Note each line that includes the word "scene". Copy those lines.

____

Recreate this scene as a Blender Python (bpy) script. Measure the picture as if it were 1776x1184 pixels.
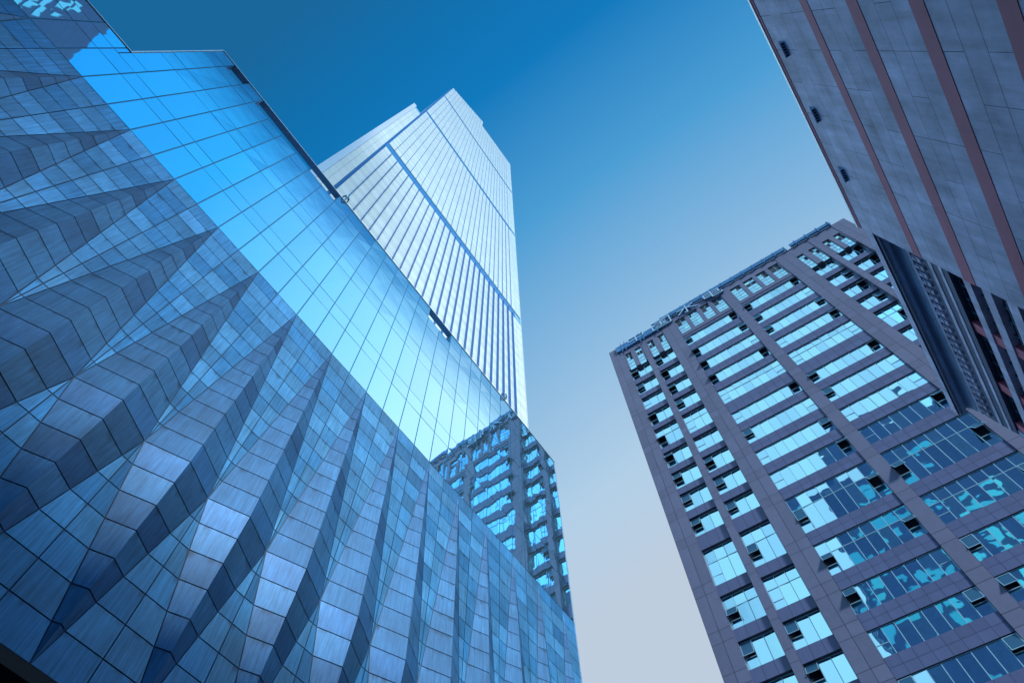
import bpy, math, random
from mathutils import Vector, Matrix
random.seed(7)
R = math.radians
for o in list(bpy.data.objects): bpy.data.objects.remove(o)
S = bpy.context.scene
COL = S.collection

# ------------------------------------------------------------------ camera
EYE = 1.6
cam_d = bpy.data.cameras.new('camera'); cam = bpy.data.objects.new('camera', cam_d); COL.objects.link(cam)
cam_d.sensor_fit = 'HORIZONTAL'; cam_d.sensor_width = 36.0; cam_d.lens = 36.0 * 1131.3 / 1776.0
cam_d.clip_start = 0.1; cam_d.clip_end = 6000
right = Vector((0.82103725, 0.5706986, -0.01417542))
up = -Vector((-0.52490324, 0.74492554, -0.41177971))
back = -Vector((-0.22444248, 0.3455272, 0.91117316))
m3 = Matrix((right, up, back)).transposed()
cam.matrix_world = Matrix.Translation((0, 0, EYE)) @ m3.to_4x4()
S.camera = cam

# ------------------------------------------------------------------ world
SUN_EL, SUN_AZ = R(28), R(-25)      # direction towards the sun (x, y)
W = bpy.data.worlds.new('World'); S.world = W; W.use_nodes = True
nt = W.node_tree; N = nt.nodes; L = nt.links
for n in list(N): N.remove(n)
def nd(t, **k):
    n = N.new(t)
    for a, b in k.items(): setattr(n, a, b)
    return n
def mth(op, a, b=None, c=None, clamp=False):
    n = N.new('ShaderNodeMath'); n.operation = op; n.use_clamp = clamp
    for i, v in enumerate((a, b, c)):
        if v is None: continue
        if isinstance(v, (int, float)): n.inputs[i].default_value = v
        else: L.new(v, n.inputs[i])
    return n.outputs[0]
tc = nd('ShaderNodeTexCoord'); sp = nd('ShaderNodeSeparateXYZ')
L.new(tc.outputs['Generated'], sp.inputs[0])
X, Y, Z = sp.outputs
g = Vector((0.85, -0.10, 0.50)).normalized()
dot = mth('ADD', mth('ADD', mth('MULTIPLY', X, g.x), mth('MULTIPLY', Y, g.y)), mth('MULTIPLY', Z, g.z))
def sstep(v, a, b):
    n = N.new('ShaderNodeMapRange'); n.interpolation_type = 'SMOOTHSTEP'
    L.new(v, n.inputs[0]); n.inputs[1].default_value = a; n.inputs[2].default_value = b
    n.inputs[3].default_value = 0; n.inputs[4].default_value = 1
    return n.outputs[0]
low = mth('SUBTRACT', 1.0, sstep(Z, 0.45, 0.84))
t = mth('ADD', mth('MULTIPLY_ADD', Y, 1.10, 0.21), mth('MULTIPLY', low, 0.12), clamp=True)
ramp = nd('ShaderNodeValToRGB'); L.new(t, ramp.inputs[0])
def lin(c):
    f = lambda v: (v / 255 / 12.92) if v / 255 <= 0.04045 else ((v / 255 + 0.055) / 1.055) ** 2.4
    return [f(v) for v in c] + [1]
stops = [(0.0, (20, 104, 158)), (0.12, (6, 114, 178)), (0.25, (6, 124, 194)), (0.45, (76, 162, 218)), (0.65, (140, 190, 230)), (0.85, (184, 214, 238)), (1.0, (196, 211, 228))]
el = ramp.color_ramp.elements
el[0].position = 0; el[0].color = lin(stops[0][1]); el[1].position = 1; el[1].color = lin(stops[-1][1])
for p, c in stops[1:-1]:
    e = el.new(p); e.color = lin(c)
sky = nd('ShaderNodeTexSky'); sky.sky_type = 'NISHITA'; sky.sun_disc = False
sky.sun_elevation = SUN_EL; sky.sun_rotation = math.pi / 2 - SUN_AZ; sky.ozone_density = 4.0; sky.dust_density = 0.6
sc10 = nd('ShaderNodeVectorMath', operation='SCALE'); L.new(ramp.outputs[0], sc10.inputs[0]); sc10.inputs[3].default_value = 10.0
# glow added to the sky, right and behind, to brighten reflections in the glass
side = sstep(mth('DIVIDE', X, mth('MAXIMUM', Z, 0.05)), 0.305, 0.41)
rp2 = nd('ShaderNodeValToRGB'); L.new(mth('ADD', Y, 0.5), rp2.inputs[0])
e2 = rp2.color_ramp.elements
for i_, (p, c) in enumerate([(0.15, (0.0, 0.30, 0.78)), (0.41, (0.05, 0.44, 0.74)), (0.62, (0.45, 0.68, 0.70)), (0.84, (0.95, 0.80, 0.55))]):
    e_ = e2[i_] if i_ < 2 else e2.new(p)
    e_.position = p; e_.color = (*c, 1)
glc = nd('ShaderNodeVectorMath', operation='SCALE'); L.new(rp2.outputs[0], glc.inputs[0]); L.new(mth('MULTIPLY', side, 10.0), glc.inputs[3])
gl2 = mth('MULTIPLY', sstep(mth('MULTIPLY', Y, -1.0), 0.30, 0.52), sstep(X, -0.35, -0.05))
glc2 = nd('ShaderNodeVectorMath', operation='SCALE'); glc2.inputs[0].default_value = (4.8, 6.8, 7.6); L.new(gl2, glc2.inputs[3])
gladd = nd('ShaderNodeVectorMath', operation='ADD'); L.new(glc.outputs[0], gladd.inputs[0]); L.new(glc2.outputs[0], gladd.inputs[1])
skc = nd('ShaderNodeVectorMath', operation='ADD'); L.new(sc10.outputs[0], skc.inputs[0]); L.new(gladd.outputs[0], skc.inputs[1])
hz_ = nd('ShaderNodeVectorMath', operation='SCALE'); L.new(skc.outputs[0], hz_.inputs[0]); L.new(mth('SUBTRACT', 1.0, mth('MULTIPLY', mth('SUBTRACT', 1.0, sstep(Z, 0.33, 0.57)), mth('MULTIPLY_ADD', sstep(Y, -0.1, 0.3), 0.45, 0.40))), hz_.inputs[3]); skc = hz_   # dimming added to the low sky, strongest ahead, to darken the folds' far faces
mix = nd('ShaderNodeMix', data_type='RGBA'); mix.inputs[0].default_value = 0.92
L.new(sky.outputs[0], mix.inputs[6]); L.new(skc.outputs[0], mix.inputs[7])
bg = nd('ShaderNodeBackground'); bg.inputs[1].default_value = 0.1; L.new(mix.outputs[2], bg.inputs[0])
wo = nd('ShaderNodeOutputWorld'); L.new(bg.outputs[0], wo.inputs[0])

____

_WRITTEN SOLUTION_
Recreate this scene as a Blender Python (bpy) script. Measure the picture as if it were 1776x1184 pixels.
S = bpy.context.scene